Ryan Reynolds is one of the most interesting and elusive stars of contemporary Hollywood cinema. Browsing his filmography, you realize that the actor has carefully constructed a cross-disciplinary figure, consistent with his image as a comic, but also a flexible actor, ready to take up diverse challenges. Thanks to the global success of Deadpool (2016), Reynolds has established himself as a self-mocking and paradoxically meta-textual film star, a sort of mutant in the American star system.
It is not a coincidence that Shawn Levy (director of Night at the Museum, 2006) thought precisely of Reynolds for the lead of Free Guy.
The film’s narrative premise is one of those things that drive both nerds and semiologists mad (something like that anyway). Guy (aka Reynolds, of course) is an NPC programmed to lead his boring life as a bank teller. Two hackers decide to use him to install a program that allows him to realize that his life is not really his. All that happens around him was created elsewhere. The change in perspective could not be more overwhelming. All that seemed ‘normal’ until yesterday becomes the sign of some external, invisible mastermind.

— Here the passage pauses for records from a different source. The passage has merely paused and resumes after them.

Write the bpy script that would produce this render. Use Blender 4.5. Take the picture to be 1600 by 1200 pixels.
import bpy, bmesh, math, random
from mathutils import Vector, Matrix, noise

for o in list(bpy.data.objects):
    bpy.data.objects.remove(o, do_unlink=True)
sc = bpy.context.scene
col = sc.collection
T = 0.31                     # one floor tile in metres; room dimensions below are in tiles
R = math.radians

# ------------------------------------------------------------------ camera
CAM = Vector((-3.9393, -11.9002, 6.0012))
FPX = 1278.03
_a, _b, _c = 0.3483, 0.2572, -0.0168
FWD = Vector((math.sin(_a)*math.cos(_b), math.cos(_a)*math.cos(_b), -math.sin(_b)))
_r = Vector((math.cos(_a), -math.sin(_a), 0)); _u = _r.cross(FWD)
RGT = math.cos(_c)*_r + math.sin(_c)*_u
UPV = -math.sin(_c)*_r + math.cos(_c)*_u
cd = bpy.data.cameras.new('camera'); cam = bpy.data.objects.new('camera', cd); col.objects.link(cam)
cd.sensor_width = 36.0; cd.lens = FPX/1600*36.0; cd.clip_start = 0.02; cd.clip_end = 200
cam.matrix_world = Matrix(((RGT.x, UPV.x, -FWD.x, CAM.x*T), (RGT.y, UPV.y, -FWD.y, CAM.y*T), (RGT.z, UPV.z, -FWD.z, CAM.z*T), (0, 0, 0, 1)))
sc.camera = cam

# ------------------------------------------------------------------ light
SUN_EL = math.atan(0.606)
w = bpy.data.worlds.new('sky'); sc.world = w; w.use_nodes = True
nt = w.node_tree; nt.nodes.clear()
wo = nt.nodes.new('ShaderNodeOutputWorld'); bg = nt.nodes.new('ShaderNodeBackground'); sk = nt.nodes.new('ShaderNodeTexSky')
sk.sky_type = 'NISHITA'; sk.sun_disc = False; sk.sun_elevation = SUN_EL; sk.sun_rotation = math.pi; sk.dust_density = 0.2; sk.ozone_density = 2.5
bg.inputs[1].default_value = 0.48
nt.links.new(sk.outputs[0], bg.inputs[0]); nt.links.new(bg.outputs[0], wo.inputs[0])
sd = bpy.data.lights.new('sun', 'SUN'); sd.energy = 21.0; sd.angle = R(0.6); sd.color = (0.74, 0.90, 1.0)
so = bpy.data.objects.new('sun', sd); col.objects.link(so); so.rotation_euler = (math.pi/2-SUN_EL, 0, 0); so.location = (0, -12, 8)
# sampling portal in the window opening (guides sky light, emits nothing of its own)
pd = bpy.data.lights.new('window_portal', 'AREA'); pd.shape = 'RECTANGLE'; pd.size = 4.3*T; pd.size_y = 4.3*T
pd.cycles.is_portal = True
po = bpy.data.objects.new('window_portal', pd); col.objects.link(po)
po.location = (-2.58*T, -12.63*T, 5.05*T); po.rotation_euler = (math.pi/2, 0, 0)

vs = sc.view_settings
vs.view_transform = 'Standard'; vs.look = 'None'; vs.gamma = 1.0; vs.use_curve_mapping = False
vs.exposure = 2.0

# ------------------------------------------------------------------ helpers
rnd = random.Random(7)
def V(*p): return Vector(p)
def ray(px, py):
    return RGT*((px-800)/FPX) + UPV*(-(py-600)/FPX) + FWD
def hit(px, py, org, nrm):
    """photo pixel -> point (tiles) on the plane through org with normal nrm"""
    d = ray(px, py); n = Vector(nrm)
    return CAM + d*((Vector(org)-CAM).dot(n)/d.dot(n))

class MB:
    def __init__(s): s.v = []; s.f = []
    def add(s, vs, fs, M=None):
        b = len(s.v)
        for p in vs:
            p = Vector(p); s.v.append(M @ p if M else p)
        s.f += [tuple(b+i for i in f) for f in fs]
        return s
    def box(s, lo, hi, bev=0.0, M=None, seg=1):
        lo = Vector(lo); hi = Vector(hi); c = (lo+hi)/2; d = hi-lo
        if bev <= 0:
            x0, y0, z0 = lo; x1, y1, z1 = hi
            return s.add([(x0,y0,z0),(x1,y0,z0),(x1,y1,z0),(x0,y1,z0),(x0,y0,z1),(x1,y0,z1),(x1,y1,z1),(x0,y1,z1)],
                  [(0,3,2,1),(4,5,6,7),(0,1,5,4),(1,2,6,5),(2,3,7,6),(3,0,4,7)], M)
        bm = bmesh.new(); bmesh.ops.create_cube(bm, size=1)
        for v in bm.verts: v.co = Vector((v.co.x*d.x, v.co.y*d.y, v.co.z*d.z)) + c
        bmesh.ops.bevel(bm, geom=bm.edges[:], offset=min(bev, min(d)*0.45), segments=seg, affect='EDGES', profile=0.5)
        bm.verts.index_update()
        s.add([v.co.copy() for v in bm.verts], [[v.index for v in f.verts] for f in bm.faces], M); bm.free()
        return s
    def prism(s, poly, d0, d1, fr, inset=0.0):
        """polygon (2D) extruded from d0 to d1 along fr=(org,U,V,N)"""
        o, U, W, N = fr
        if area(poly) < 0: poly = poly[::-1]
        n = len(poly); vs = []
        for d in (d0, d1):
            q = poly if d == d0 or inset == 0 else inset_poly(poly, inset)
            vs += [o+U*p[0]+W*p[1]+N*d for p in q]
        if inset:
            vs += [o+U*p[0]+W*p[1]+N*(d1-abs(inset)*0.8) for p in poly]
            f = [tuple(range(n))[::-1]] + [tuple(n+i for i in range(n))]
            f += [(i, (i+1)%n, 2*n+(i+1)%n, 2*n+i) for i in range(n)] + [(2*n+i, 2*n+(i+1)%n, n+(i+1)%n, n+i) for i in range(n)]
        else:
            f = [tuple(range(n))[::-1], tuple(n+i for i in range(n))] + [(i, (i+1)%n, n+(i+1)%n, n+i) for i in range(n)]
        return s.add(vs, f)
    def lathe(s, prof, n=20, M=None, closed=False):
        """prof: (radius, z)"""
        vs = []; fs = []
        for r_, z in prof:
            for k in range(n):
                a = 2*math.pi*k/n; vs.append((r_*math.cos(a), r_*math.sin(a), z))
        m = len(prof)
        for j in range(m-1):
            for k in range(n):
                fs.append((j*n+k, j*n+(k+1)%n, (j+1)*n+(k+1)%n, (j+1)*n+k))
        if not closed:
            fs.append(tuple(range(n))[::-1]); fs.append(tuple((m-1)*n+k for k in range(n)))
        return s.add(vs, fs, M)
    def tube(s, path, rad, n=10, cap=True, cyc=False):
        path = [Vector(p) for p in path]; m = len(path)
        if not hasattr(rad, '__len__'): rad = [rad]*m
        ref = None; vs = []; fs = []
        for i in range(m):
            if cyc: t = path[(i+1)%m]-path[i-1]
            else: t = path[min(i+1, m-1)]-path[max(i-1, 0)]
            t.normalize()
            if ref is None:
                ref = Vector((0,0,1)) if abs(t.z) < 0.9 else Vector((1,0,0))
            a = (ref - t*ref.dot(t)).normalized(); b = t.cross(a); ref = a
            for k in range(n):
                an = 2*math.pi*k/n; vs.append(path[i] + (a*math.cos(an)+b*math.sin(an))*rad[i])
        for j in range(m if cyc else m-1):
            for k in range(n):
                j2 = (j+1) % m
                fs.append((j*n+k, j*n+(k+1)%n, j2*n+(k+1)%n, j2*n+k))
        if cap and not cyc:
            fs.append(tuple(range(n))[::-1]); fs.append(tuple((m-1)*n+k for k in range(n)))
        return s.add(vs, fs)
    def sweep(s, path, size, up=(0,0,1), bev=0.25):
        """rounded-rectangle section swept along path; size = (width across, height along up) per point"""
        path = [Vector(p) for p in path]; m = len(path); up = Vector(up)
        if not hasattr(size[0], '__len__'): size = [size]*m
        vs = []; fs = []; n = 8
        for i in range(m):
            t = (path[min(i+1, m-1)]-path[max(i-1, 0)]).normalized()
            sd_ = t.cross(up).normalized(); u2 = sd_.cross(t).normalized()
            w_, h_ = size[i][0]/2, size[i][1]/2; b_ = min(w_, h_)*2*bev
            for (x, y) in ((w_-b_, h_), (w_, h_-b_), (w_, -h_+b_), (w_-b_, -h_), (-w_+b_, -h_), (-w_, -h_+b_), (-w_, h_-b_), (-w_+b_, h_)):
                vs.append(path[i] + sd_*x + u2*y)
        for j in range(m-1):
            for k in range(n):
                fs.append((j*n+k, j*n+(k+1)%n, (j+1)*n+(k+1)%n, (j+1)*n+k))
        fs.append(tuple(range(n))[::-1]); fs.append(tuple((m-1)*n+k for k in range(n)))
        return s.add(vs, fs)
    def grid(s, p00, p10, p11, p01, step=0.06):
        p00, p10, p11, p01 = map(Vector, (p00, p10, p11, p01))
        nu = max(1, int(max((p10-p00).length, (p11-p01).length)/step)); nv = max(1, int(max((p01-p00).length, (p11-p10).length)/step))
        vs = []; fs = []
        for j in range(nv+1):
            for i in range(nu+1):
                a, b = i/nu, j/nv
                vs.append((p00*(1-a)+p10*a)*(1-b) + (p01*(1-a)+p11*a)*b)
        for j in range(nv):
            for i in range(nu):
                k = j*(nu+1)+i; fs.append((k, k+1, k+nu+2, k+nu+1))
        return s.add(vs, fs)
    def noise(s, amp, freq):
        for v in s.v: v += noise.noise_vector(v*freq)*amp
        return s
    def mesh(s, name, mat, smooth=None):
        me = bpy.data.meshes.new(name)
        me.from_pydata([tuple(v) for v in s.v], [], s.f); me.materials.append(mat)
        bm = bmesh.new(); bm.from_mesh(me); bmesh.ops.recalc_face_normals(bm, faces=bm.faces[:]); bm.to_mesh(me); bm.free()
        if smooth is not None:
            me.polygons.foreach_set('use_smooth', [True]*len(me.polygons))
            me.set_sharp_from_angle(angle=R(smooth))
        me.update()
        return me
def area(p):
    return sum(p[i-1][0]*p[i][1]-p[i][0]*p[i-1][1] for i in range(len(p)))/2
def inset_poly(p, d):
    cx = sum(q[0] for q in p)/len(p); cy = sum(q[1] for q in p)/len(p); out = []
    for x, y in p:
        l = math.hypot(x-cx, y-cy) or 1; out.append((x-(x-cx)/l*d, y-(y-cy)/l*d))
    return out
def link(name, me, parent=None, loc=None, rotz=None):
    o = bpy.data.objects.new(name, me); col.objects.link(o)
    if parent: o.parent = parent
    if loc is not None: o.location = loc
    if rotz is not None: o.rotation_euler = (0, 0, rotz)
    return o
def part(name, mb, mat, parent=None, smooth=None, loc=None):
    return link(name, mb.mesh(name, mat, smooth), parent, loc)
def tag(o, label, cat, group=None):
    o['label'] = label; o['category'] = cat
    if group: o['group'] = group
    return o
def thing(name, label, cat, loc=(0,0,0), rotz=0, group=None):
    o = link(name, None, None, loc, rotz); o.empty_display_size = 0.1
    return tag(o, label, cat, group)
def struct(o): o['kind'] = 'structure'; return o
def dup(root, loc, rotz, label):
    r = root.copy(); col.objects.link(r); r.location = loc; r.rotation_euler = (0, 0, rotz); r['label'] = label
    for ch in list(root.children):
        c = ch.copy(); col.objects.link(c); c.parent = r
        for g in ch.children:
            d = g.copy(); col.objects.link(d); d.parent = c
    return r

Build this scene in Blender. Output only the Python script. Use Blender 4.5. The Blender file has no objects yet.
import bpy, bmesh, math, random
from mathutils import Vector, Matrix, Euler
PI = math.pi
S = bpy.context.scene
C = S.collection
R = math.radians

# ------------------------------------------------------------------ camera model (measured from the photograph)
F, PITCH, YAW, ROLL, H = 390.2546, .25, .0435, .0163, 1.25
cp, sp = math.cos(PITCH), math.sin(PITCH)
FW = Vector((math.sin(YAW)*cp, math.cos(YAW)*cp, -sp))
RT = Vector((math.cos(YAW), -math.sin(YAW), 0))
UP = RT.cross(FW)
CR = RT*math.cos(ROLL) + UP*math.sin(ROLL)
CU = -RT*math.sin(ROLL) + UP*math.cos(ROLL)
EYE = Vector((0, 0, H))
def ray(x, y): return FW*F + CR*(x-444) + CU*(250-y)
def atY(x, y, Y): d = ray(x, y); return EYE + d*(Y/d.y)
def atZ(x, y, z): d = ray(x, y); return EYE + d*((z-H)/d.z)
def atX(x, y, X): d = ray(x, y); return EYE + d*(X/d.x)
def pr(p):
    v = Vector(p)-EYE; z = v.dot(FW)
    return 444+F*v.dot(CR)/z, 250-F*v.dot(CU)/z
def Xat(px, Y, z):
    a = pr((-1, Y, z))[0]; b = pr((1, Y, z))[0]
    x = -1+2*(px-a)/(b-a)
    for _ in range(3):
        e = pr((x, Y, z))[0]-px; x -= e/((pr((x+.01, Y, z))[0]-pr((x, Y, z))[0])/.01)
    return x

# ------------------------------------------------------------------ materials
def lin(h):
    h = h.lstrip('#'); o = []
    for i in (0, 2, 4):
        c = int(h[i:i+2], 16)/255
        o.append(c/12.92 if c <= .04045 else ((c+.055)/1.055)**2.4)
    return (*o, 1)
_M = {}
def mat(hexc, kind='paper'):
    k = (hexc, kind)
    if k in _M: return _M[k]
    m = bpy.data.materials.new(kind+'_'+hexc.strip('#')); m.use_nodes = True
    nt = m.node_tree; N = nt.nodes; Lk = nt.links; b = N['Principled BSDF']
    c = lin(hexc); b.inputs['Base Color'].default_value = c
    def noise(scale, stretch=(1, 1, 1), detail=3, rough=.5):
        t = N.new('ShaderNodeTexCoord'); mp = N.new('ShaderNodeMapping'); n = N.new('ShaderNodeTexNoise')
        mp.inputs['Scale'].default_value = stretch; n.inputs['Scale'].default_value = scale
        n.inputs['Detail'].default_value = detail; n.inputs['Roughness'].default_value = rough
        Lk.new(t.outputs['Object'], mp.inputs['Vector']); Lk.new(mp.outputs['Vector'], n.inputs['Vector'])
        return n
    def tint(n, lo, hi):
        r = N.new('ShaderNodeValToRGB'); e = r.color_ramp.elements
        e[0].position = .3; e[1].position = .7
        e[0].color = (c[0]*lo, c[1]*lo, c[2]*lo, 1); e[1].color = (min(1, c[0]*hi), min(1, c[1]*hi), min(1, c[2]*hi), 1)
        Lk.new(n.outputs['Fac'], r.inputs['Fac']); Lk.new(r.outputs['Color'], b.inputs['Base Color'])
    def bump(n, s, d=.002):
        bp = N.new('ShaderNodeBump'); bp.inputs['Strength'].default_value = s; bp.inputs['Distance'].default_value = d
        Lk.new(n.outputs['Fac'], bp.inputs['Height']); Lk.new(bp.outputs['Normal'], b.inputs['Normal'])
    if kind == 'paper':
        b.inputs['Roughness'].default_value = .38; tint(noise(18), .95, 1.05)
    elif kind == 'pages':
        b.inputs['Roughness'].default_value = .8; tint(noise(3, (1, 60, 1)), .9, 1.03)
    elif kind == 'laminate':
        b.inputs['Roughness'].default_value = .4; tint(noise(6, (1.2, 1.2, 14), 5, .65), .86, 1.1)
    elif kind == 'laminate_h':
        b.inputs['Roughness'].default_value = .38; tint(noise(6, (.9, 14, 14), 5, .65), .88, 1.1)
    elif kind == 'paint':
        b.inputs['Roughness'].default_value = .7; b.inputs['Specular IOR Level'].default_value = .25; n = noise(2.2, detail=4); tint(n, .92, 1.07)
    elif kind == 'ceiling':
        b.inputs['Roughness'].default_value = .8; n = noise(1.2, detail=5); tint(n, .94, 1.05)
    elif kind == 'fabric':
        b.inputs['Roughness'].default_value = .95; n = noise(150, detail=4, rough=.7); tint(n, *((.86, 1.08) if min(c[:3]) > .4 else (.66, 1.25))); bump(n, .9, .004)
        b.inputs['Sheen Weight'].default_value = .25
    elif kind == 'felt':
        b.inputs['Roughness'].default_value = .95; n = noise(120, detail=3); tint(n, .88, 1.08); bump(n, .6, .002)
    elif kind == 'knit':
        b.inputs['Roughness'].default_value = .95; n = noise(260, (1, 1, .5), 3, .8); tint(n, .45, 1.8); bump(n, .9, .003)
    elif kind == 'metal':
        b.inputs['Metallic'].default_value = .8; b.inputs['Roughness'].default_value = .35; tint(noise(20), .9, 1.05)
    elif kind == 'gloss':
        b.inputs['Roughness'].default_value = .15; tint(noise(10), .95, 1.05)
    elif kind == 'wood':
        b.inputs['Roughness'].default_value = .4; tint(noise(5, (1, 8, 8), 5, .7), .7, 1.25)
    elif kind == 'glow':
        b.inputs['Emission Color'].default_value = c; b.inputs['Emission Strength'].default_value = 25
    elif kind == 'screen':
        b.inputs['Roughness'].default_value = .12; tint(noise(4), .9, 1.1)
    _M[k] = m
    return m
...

Guy decides he will become the hero of his own story. Now he has to prevent the hackers from turning off his character but also to save the game in order to give life to…a completely new game. Even from this brief outline, we see how the film can be experienced both for the pleasure of taking part in a paradoxical action movie and as an educated reflection on the forms of artificial and temporary lives with which we cope every day by tapping on our digital and electronic extensions. Marshall McLuhan is likely to approve.